GIVEN TASK
Where a line contains the word "parts", copy that line in full.

[Begin MATERIAL]

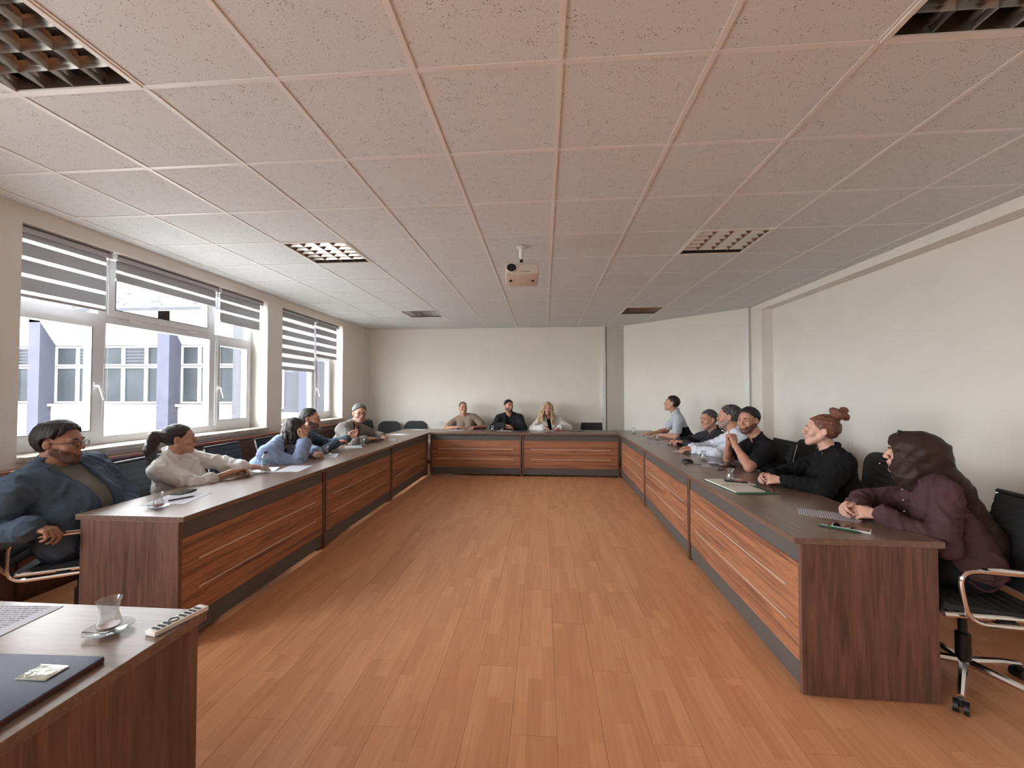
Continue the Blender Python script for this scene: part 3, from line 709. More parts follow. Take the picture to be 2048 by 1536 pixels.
# ================================================================== THINGS ON THE TABLES
TZ = .7505
M['tea_clear'] = plain('tea_dregs', (176, 140, 132), .1)
def tea_glass(x, y, s, label, tea=None, lvl=.012, z=TZ, grp='tulip tea glasses on saucers'):
    t = thing('tea_glass', label, 'glass', (x, y, z), rnd.uniform(0, 6), grp)
    t.scale = (s, s, s)
    bm = bmesh.new(); lathe(bm, [(0, .001), (.03, .001), (.045, .006), (.056, .013), (.056, .0145), (.044, .0085), (.028, .004), (0, .004)], 32); obj('saucer', bm, M['cup'], t, smooth=True)
    bm = bmesh.new(); lathe(bm, [(0, .005), (.020, .005), (.024, .010), (.0275, .022), (.026, .036), (.021, .052), (.021, .066), (.026, .084), (.0285, .092), (.0272, .0925), (.0245, .084), (.0195, .067), (.0195, .052), (.0245, .036), (.026, .022), (.022, .012), (0, .011)], 32)
    cup = obj('glass_cup', bm, M['cup'], t, smooth=True)
    if tea:
        pr = [(0, .0115), (.0215, .0125), (.0253, .021)] + ([(.0238, .034)] if lvl > .02 else []); zt = pr[-1]; bm = bmesh.new(); lathe(bm, pr + [(0, zt[1])], 24); obj('tea', bm, M[tea], cup, smooth=True)
    bm = bmesh.new(); tube(bm, [(.03, -.045, .016), (.034, 0, .016), (.036, .035, .017)], .0016, 6); lathe(bm, [(0, .0155), (.008, .0165), (0, .0185)], 10, (.036, .042, 0)); obj('teaspoon', bm, M['chrome'], t, smooth=True)
    return t
tea_glass(-2.307, 2.309, 1.0, 'tea glass with a little red tea near the end of the left desk', 'tea')
tea_glass(-2.475, 3.292, 1.0, 'empty tea glass on saucer between the gold phone and the water bottle')
tea_glass(-2.42, 4.42, 1.0, 'tea glass with dark tea left, beside the elbow of the pale blue blazer', 'tea_dark', .03)
tea_glass(-2.345, 5.18, 1.0, 'tea glass on the table in front of the bearded man in plaid', 'tea_dark', .01)
tea_glass(-2.39, 5.95, 1.0, 'empty tea glass by the hands of the man in the grey blazer')
tea_glass(-.93, 7.45, 1.0, 'tiny tea glass on the far desk left of the man in the black blazer', 'tea_dark')
tea_glass(1.55, 7.25, 1.0, 'tea glass farthest away on the right, on the corner table')
tea_glass(1.69, 6.27, 1.0, 'tea glass beside the hand of the man in the white and black T-shirt')
tea_glass(1.655, 4.42, 1.0, 'tea glass by the sleeve of the man in the white shirt')
tea_glass(1.46, 3.36, 1.05, 'tea glass standing beside the open green-backed notebook')
tea_glass(-1.253, 1.108, 1.02, 'large tea glass on a saucer on the close desk, beside the remote control', 'tea_clear', .012)
def paper(pts, label, m='print', grp='sheets of paper on the tables', name='paper_sheet', z=TZ, w=.20, h=.29):
    (x, y, a) = pts; t = obj(name, bx(-w / 2, w / 2, -h / 2, h / 2, 0, .0012), M[m]); t.location = (x, y, z); t.rotation_euler = (0, 0, math.radians(a))
    t['label'] = label; t['category'] = 'paper'; t['group'] = grp; return t
paper((-2.38, 2.52, 12), 'printed sheet under the black pen in front of the man in denim', w=.25, h=.29)
paper((-2.27, 3.60, 8), 'white sheet lying flat to the right of the water bottle', w=.2, h=.32)
paper((-2.49, 3.50, 24), 'folded sheet under the hands of the woman in the white shirt', 'paper', z=TZ + .0015)
paper((-2.37, 4.36, 22), 'sheet under the tea glass beside the pale blue blazer', z=TZ - .0002)
paper((-2.42, 5.08, 30), 'printed sheets in front of the bearded man in plaid')
paper((-2.27, 5.88, 20), 'sheet beside the tea glass of the man in the grey blazer', 'paper')
paper((-2.40, 6.70, 60), 'blank sheet lying alone near the end of the left run', 'paper')
paper((-2.35, 7.60, 80), 'white sheet on the left corner table', 'paper')
paper((-1.62, 7.52, 80), 'white sheet before the man in the beige polo', 'paper')
paper((-.72, 7.50, 85), 'white sheet before the man in the black blazer', 'paper')
paper((.03, 7.56, 92), 'white sheet before the blonde woman', 'paper')
paper((1.58, 6.58, 85), 'sheet under the far hand of the man in the white and black T-shirt', 'paper')
paper((1.63, 5.72, 75), 'sheet in front of the grey-haired man in charcoal')
paper((1.64, 5.00, 60), 'small sheet under the hand of the man in the white shirt', 'paper', w=.14, h=.2)
paper((1.60, 4.07, 95), 'sheet sticking out beside the black folder and the mouse', 'paper', w=.18, h=.22)
paper((1.60, 2.47, 62), 'closely printed sheet under the hands of the woman in the headscarf', w=.16, h=.27)
paper((-1.66, 1.09, 4), 'sheet at the left edge of the close desk', 'print', w=.24, h=.26)
def slabthing(name, label, cat, x, y, a, w, h, th, m, parts=(), z=TZ, bev=.003):
    t = obj(name, bx(-w / 2, w / 2, -h / 2, h / 2, 0, th, bev=bev), m, None, smooth=True); t.location = (x, y, z); t.rotation_euler = (0, 0, math.radians(a))
    t['label'] = label; t['category'] = cat
    for (nm_, b, mm) in parts: obj(nm_, b, mm, t)
    return t
M['gold'] = plain('gold_phone', (196, 180, 150), .35); M['screen'] = plain('dark_glass_screen', (22, 20, 24), .06)
M['green'] = plain('green_cover', (34, 92, 70), .5); M['red'] = plain('red_cover', (150, 56, 48), .5); M['navy'] = plain('navy_folder_sheen', (84, 90, 112), .38, bump=.4, bscale=300); M['pagew'] = plain('notebook_pages', (222, 220, 208), .8, noise=.05, nscale=200)  # navy is lightened: the folder's reflected sheen is put into its base colour
def phone(label, x, y, a, m='black', z=TZ): return slabthing('phone', label, 'phone', x, y, a, .075, .155, .009, M[m], [('screen', bx(-.034, .034, -.072, .072, .0091, .0096), M['screen'])], z)
phone('black phone beside the printed sheet of the man in denim', -2.49, 2.68, 8)
phone('gold phone lying in front of the woman in the white shirt', -2.585, 3.20, -6, 'gold')
phone('black phone beside the papers of the man in the black blazer', -.46, 7.47, 75)
phone('dark phone on the desk between the blonde woman and the empty chair', .50, 7.48, 50)
phone('black phone beside the sheet of the grey-haired man in charcoal', 1.72, 5.60, 70, z=TZ + .0015)
phone('black phone lying on the open notebook', 1.46, 3.27, 70, z=TZ + .0145)
phone('white-edged phone with dark screen in front of the woman in the headscarf', 1.555, 2.225, 50, 'white')
def pen(label, x, y, a, col='black', z=TZ, L=.14, name='pen'):
    bm = bmesh.new(); tube(bm, [(-L / 2, 0, .005), (-L / 2 + .012, 0, .005), (L / 2 - .02, 0, .005), (L / 2, 0, .004)], [.0045, .0045, .0045, .0008], 8)
    t = obj(name, bm, M[col], None, smooth=True); t.location = (x, y, z); t.rotation_euler = (0, 0, math.radians(a)); t['label'] = label; t['category'] = 'pen'
    obj('clip', bx(-L / 2 + .005, -L / 2 + .04, -.001, .001, .0095, .0108), M['chrome'] if col != 'chrome' else M['black'], t); return t
pen('black pen lying across the printed sheet of the man in denim', -2.345, 2.515, 65, z=TZ + .0015, L=.15)
pen('dark pen on the far desk near the empty chair', .66, 7.46, 10)
pen('black pen on the sheet of the man in the white and black T-shirt', 1.60, 6.42, 100, z=TZ)
pen('red pen beside the notebook of the woman with the bun', 1.60, 3.03, 60, 'red')
pen('green pencil lying alongside the white-edged phone', 1.49, 2.215, -40, 'green', L=.17, name='pencil')
# water bottle
bt_ = thing('water_bottle', 'small clear water bottle with blue label and cap by the woman in white', 'bottle', (-2.408, 3.400, TZ))
bm = bmesh.new(); lathe(bm, [(0, .003), (.026, 0), (.031, .006), (.031, .055), (.029, .06), (.031, .065), (.031, .12), (.026, .14), (.013, .165), (.0125, .178), (0, .178)], 24); obj('bottle_body', bm, M['pet'], bt_, smooth=True)
bm = bmesh.new(); lathe(bm, [(0, .165), (.0155, .165), (.0155, .186), (0, .187)], 18); obj('cap', bm, plain('blue_cap', (40, 70, 120), .4), bt_, smooth=True)
bm = bmesh.new(); lathe(bm, [(.0315, .075), (.0317, .118)], 24); lb = obj('label_band', bm, plain('pale_blue_label', (150, 190, 214), .5), bt_, smooth=True)
bm = bmesh.new()
for q in range(5):
    a0 = -.9 + q * .2
    v = [bm.verts.new((.0322 * math.cos(a), .0322 * math.sin(a), z)) for a, z in ((a0, .085), (a0 + .14, .085), (a0 + .14, .092), (a0, .092))]; bm.faces.new(v)
for a0, a1, z0, z1 in ((-.9, -.4, .100, .112),): bm.faces.new([bm.verts.new((.0322 * math.cos(a), .0322 * math.sin(a), z)) for a, z in ((a0, z0), (a1, z0), (a1, z1), (a0, z1))])
obj('label_print', bm, plain('label_blue', (40, 96, 150), .5), lb)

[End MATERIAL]

CORRECT RESPONSE
Continue the Blender Python script for this scene: part 3, from line 709. More parts follow. Take the picture to be 2048 by 1536 pixels.
def slabthing(name, label, cat, x, y, a, w, h, th, m, parts=(), z=TZ, bev=.003):
    for (nm_, b, mm) in parts: obj(nm_, b, mm, t)